Under the loss of hire conditions there is no basis for aggregating the deductible periods if they run parallel for the casualties covered under the loss of hire policy.  That will normally be the case in those borderline cases where there may be doubt as to whether there are one or more casualties.

The example of a vessel being out of control in port after an engine breakdown may illustrate the point. The vessel may sustain damage at several places at different times while striking other vessels in port before ending its uncontrolled navigation firmly aground or stuck at a quay.  Even if one should conclude that each striking is a separate casualty, no loss of time will occur until the vessel is stopped one way or another.  Only then will the deductible period or periods start to run, see below at 6.3. A possible solution could have been that, if the series of events was deemed to be two or more casualties, two or more deductible periods should be applied. However, the Commentary to Cl. 16-7 expressly states that, as long as the deductible periods run parallel, they shall not be cumulative, but shall be exhausted at the same time. In other words: in this situation, it does not matter whether the series of events is deemed to be one or more casualties. The same solution was adopted in the 1972/1993 conditions, see the 1972-Commentary, page 34. This solution was apparently considered self-evident by the authors of the 1972‑Commentary and was repeated without discussion in the 1996 revision of the Plan.

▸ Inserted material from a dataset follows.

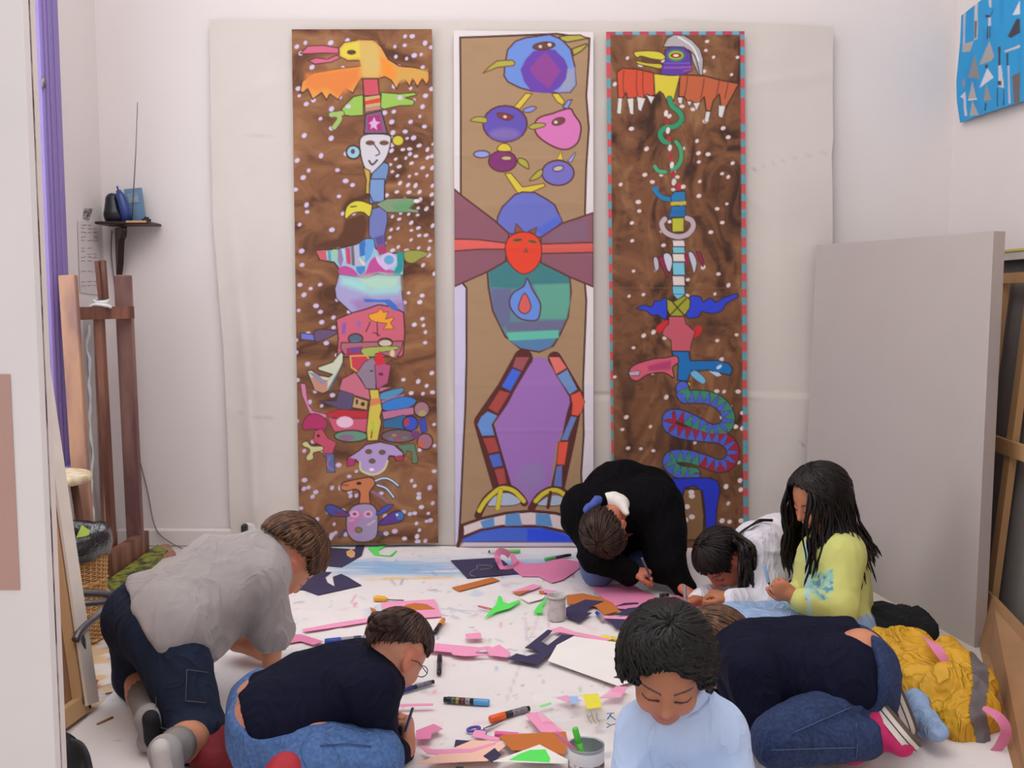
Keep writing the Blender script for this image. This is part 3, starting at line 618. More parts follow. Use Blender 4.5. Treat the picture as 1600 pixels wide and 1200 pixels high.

[13] Even though this judgment is often cited and used in relation to discussion of one or more casualties, it is important to bear in mind that the Supreme Court did not decide on whether one or two deductibles should apply, but whether there was any cover at all under the limited cover provided under the special conditions for insurance of coastal and fishing vessels. In order to secure some cover for the insured, the Supreme Court did not deem a clear error in workmanship by the repair yard as breaking the chain of causation between the grounding and the subsequent gear damage that occurred only after insufficient and erroneous repairs were carried out. In order to secure part cover for the insured, the court went so far as to expressly state that it was a foreseeable consequence of the grounding that the yard might make an error in workmanship. This statement is in itself at best very dubious, if not manifestly wrong, and it must be queried whether the court would have stretched the law to this extent, if the subject matter for the court had been the far less serious issue for the assured of whether one or two deductibles should apply. The writer suggests that an error in workmanship by the repair yard must be deemed as a new incident so that the costs of repair and loss of time due to such errors must be subject to a new deductible.